Scenes as source code:
+--

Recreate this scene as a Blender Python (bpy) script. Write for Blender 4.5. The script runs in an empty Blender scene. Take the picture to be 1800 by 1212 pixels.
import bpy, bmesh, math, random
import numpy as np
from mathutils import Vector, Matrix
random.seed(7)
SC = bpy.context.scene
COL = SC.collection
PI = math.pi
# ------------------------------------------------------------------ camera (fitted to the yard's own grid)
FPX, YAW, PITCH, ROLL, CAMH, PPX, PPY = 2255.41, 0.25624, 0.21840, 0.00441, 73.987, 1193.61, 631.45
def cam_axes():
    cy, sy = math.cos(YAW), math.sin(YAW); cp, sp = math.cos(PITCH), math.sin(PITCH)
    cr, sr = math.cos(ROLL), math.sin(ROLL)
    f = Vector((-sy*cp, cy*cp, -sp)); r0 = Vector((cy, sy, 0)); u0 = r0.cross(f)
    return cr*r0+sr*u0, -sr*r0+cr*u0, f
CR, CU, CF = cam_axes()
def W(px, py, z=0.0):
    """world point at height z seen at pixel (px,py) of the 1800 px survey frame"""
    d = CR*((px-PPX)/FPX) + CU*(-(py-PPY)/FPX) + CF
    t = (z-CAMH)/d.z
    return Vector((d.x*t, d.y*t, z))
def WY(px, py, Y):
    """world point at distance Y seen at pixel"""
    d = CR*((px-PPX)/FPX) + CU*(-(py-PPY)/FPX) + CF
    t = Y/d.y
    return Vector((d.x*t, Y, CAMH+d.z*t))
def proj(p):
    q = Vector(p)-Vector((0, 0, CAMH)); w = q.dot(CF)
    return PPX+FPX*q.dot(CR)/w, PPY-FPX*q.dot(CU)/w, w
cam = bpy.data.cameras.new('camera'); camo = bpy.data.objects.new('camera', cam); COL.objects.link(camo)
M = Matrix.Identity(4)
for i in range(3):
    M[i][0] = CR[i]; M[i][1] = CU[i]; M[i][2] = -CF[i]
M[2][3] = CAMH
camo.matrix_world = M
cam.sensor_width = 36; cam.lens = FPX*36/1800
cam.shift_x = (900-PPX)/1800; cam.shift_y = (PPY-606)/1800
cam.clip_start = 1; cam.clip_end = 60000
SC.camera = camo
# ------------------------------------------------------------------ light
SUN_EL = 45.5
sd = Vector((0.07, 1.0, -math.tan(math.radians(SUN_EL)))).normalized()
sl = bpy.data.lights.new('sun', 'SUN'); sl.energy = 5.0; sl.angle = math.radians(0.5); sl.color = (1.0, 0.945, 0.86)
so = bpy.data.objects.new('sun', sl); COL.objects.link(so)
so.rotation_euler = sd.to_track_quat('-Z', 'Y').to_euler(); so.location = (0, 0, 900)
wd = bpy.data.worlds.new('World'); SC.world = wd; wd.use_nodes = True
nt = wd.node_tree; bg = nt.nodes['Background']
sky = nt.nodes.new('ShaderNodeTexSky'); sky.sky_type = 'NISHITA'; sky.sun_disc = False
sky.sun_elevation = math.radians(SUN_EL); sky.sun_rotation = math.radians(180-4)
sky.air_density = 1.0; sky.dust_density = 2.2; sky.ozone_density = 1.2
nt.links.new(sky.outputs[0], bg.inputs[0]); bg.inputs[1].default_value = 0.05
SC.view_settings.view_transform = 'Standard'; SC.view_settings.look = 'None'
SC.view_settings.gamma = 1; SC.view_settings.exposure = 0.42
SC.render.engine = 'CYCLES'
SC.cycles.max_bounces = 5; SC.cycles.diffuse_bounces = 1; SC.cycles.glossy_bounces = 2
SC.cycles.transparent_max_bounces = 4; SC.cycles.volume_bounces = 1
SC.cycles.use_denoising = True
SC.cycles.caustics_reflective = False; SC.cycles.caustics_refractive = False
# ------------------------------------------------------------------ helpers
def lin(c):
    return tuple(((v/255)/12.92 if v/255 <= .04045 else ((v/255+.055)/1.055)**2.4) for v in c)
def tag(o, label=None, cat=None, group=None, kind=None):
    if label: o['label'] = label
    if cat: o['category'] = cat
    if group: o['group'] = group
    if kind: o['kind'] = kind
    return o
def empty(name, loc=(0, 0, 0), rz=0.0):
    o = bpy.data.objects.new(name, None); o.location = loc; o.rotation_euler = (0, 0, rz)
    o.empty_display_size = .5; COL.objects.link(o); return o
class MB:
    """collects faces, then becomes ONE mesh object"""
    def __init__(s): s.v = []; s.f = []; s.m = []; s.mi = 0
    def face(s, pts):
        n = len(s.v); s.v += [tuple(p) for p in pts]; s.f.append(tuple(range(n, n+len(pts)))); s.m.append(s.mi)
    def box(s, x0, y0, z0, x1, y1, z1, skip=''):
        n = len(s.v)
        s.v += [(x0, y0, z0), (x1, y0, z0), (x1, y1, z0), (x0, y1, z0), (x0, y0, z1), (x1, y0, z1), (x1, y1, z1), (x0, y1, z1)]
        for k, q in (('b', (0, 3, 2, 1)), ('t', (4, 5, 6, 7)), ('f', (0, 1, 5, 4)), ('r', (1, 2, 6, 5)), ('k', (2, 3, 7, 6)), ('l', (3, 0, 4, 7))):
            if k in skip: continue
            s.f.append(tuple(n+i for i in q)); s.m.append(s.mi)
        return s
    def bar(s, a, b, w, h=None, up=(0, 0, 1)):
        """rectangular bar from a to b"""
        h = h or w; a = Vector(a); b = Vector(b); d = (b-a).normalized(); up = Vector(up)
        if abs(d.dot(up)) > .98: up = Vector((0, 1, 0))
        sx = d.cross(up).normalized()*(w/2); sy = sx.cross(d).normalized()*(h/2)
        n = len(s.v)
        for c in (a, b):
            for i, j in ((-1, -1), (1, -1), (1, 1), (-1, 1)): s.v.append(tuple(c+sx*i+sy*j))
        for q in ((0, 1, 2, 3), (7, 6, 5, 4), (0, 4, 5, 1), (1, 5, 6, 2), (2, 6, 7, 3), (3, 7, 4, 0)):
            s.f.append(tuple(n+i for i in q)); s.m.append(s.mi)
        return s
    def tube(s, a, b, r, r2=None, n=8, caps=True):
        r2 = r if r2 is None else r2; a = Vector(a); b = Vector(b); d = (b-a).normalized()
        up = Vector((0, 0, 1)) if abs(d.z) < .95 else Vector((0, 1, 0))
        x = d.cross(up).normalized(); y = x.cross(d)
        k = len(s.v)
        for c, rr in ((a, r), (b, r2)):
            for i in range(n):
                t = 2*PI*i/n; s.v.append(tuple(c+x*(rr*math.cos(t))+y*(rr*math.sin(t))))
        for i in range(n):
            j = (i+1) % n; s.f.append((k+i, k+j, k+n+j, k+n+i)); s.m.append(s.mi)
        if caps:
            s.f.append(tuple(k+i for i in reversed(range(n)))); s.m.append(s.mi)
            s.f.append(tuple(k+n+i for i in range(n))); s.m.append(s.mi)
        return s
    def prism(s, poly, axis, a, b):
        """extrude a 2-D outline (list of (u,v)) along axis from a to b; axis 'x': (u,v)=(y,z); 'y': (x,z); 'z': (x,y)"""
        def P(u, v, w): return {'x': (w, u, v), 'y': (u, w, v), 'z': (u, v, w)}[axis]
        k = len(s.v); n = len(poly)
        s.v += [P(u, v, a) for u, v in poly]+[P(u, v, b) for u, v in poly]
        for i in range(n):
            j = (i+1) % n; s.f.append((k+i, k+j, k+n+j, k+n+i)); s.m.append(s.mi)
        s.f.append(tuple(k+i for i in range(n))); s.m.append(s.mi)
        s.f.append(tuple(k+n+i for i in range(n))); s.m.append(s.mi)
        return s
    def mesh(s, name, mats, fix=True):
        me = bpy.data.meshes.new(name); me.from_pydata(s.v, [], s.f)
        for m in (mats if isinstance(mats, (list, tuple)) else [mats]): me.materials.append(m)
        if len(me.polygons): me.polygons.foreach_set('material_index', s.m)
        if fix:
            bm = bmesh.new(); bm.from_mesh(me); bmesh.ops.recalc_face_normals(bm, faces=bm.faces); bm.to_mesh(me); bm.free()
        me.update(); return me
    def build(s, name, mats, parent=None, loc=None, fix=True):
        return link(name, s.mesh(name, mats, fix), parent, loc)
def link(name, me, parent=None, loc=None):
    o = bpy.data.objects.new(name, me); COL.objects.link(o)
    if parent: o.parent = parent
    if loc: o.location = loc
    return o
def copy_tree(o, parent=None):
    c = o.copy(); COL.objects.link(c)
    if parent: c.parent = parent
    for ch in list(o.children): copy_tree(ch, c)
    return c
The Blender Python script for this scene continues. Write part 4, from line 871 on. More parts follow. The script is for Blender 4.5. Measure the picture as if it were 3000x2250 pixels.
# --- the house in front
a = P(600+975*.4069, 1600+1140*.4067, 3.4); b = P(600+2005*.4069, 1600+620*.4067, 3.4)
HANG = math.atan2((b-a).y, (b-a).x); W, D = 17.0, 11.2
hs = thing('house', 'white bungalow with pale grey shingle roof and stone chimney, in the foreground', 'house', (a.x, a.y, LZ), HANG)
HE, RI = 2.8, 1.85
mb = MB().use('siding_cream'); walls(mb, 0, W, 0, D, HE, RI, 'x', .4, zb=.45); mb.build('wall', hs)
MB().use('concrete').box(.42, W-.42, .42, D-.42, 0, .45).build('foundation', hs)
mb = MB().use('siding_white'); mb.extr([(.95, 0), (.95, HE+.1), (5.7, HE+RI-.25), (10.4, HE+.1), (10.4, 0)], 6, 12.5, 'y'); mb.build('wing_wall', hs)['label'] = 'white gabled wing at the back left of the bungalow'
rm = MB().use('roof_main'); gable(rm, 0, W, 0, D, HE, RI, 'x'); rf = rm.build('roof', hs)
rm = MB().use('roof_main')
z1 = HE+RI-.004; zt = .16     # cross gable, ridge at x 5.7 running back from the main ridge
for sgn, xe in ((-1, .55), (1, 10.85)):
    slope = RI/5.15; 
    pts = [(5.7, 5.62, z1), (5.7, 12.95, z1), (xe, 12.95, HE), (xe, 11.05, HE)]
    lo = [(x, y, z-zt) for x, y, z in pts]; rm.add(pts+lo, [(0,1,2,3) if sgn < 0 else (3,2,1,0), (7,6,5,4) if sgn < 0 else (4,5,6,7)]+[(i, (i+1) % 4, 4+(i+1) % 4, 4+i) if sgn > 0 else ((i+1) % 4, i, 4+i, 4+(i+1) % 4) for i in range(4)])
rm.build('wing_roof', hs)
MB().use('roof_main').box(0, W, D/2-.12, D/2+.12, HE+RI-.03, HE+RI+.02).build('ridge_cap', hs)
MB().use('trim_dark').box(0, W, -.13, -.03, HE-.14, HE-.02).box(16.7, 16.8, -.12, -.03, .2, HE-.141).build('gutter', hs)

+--

BRIEF: Identify each line in the records above that contains the word "this", and copy it out in full.

OUTPUT OF THE EXERCISE:
Recreate this scene as a Blender Python (bpy) script. Write for Blender 4.5. The script runs in an empty Blender scene. Take the picture to be 1800 by 1212 pixels.
The Blender Python script for this scene continues. Write part 4, from line 871 on. More parts follow. The script is for Blender 4.5. Measure the picture as if it were 3000x2250 pixels.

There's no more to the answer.